> **RAW DATA**:
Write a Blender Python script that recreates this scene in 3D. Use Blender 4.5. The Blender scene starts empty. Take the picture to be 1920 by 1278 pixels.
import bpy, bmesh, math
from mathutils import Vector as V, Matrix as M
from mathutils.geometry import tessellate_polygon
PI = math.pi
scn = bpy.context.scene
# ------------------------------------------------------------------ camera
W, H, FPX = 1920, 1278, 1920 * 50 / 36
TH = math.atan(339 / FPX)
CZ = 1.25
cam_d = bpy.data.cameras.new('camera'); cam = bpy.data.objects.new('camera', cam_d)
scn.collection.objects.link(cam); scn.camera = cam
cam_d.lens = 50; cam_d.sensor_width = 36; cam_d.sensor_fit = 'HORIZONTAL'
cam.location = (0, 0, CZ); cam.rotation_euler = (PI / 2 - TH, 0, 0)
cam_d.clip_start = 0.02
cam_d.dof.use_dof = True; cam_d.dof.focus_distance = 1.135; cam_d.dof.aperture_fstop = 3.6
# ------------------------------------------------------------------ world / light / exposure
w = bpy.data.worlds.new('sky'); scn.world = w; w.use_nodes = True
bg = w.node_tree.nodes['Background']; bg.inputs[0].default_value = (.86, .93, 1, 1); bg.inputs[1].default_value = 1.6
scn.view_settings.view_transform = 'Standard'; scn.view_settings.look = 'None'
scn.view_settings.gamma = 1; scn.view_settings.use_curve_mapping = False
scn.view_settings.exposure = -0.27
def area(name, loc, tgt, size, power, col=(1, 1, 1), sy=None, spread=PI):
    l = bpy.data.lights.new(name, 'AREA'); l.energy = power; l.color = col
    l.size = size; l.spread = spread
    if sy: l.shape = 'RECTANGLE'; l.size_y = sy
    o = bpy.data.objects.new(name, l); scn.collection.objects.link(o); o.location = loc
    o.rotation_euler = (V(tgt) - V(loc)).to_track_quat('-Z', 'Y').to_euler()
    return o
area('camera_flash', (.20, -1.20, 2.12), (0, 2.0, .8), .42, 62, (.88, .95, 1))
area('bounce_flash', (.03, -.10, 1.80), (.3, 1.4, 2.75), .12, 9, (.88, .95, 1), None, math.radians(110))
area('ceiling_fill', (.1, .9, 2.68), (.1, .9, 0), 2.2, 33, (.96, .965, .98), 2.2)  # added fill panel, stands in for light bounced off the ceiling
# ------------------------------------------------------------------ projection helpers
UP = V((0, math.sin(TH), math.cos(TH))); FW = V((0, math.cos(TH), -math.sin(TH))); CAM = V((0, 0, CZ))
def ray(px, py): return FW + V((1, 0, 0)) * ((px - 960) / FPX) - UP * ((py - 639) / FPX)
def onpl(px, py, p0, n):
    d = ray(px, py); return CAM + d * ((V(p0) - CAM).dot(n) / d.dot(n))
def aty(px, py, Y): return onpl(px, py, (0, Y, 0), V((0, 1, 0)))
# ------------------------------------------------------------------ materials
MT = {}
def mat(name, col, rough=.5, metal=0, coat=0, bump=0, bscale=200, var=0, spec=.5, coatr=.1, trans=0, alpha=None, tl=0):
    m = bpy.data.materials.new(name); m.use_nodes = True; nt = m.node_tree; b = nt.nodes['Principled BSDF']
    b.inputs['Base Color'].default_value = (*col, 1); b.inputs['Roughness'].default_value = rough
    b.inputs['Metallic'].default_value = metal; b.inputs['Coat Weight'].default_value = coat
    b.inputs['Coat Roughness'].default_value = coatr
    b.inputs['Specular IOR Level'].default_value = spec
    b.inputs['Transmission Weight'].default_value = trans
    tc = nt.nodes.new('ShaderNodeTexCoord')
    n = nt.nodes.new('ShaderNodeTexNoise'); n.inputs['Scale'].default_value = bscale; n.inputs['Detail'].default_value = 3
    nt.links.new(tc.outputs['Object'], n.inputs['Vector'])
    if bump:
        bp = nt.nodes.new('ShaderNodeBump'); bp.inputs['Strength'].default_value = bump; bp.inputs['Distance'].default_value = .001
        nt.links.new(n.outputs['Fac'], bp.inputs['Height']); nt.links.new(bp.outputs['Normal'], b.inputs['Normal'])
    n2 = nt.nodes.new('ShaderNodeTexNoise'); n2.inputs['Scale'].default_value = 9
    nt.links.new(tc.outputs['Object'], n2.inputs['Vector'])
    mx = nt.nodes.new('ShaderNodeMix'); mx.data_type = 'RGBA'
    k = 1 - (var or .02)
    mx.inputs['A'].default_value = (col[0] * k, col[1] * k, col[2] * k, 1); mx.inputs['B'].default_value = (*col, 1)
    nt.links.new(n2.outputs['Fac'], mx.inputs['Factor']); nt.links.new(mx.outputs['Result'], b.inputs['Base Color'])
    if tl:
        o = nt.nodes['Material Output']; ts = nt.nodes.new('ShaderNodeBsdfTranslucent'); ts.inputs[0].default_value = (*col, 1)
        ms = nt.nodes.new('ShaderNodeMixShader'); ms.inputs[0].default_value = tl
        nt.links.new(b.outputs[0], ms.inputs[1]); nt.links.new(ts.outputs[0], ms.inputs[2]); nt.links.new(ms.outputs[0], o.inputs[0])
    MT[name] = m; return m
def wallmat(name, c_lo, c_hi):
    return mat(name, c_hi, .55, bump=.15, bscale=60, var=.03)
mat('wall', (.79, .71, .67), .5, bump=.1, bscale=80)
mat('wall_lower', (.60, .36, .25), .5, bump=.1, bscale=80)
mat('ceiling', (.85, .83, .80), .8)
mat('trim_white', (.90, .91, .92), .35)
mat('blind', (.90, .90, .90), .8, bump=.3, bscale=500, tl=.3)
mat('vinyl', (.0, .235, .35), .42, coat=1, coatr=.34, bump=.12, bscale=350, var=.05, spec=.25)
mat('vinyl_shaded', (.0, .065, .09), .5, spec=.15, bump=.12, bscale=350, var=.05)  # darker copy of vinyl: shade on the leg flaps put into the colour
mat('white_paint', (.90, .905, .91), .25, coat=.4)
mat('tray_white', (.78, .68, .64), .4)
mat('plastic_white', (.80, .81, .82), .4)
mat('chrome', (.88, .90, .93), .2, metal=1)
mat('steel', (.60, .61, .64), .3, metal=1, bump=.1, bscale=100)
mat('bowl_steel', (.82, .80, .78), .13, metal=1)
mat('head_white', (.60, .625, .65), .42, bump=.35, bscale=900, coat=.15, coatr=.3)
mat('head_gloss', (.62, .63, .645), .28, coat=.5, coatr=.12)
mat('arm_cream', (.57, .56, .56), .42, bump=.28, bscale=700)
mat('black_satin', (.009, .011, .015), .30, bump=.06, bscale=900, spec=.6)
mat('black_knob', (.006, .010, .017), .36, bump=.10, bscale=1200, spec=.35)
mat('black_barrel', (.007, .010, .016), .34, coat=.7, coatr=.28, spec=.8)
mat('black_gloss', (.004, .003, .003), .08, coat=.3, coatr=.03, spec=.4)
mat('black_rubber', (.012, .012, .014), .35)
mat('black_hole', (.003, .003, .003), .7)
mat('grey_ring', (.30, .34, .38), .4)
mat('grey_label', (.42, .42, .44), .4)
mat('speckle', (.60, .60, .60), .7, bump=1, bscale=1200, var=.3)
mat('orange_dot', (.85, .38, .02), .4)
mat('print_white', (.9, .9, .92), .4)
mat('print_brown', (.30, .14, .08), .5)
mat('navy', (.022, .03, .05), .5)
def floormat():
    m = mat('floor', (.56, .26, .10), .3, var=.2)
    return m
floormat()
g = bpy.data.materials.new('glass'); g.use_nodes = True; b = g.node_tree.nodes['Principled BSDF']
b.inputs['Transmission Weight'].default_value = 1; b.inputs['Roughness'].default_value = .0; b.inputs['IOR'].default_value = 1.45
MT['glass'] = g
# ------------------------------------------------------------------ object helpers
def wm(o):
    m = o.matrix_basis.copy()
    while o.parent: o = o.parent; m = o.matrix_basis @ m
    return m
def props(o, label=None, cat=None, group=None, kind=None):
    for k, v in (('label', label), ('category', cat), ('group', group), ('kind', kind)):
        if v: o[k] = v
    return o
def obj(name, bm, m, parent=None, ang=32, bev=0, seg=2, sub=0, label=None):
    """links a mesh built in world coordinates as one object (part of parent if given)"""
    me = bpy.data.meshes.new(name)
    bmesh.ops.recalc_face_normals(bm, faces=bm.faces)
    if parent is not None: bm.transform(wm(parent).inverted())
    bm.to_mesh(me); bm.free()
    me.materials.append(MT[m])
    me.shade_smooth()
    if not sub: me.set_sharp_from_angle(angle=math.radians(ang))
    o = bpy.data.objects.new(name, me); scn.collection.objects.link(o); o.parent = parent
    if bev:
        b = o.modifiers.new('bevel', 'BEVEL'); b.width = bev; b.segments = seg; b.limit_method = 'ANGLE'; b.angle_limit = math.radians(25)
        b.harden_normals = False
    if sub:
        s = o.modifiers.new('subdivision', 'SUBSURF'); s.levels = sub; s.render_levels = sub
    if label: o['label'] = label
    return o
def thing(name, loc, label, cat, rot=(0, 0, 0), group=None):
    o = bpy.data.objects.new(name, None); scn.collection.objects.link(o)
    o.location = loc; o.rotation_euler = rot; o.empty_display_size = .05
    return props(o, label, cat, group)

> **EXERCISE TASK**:
Whenever "scene" turns up in a line, pick that line out.

> **THE REPLY**:
Write a Blender Python script that recreates this scene in 3D. Use Blender 4.5. The Blender scene starts empty. Take the picture to be 1920 by 1278 pixels.
scn = bpy.context.scene